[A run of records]
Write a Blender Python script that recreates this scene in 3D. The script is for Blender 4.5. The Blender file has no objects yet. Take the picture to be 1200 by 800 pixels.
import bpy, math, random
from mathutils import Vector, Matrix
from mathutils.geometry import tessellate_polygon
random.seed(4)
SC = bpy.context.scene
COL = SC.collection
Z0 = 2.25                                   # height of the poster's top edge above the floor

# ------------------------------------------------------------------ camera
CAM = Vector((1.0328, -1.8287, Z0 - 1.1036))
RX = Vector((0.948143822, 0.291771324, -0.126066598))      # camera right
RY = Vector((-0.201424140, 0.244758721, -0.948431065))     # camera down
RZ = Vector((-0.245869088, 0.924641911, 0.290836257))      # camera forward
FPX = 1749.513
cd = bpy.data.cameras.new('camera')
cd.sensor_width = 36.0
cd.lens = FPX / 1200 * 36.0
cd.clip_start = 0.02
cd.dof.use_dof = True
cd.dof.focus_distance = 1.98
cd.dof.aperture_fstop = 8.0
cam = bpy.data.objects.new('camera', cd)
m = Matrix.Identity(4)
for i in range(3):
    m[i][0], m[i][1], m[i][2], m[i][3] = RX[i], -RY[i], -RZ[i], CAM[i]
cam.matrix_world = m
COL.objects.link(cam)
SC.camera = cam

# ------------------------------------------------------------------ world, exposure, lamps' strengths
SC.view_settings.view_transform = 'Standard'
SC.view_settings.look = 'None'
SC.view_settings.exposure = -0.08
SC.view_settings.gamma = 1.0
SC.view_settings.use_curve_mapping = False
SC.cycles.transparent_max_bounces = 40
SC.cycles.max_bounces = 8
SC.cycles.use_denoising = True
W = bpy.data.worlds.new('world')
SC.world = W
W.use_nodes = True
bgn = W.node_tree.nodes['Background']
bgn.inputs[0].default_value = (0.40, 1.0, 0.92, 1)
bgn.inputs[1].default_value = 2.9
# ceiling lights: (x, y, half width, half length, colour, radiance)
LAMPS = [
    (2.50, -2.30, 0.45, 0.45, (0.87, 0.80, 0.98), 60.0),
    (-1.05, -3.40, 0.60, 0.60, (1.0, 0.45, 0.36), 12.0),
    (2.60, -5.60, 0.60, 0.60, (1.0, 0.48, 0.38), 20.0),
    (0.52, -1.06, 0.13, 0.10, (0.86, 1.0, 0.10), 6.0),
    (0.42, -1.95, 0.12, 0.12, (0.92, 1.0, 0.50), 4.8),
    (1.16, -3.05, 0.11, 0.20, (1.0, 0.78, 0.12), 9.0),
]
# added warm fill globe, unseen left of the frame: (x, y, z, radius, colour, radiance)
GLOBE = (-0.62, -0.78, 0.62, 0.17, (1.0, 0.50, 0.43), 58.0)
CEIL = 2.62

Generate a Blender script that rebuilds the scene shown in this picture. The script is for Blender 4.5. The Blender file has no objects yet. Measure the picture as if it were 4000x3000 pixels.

▶ [Work to complete]
Output the listing above exactly as it appears.

▶ [Answer for the task]
Write a Blender Python script that recreates this scene in 3D. The script is for Blender 4.5. The Blender file has no objects yet. Take the picture to be 1200 by 800 pixels.
import bpy, math, random
from mathutils import Vector, Matrix
from mathutils.geometry import tessellate_polygon
random.seed(4)
SC = bpy.context.scene
COL = SC.collection
Z0 = 2.25                                   # height of the poster's top edge above the floor

# ------------------------------------------------------------------ camera
CAM = Vector((1.0328, -1.8287, Z0 - 1.1036))
RX = Vector((0.948143822, 0.291771324, -0.126066598))      # camera right
RY = Vector((-0.201424140, 0.244758721, -0.948431065))     # camera down
RZ = Vector((-0.245869088, 0.924641911, 0.290836257))      # camera forward
FPX = 1749.513
cd = bpy.data.cameras.new('camera')
cd.sensor_width = 36.0
cd.lens = FPX / 1200 * 36.0
cd.clip_start = 0.02
cd.dof.use_dof = True
cd.dof.focus_distance = 1.98
cd.dof.aperture_fstop = 8.0
cam = bpy.data.objects.new('camera', cd)
m = Matrix.Identity(4)
for i in range(3):
    m[i][0], m[i][1], m[i][2], m[i][3] = RX[i], -RY[i], -RZ[i], CAM[i]
cam.matrix_world = m
COL.objects.link(cam)
SC.camera = cam

# ------------------------------------------------------------------ world, exposure, lamps' strengths
SC.view_settings.view_transform = 'Standard'
SC.view_settings.look = 'None'
SC.view_settings.exposure = -0.08
SC.view_settings.gamma = 1.0
SC.view_settings.use_curve_mapping = False
SC.cycles.transparent_max_bounces = 40
SC.cycles.max_bounces = 8
SC.cycles.use_denoising = True
W = bpy.data.worlds.new('world')
SC.world = W
W.use_nodes = True
bgn = W.node_tree.nodes['Background']
bgn.inputs[0].default_value = (0.40, 1.0, 0.92, 1)
bgn.inputs[1].default_value = 2.9
# ceiling lights: (x, y, half width, half length, colour, radiance)
LAMPS = [
    (2.50, -2.30, 0.45, 0.45, (0.87, 0.80, 0.98), 60.0),
    (-1.05, -3.40, 0.60, 0.60, (1.0, 0.45, 0.36), 12.0),
    (2.60, -5.60, 0.60, 0.60, (1.0, 0.48, 0.38), 20.0),
    (0.52, -1.06, 0.13, 0.10, (0.86, 1.0, 0.10), 6.0),
    (0.42, -1.95, 0.12, 0.12, (0.92, 1.0, 0.50), 4.8),
    (1.16, -3.05, 0.11, 0.20, (1.0, 0.78, 0.12), 9.0),
]
# added warm fill globe, unseen left of the frame: (x, y, z, radius, colour, radiance)
GLOBE = (-0.62, -0.78, 0.62, 0.17, (1.0, 0.50, 0.43), 58.0)
CEIL = 2.62

Generate a Blender script that rebuilds the scene shown in this picture. The script is for Blender 4.5. The Blender file has no objects yet. Measure the picture as if it were 4000x3000 pixels.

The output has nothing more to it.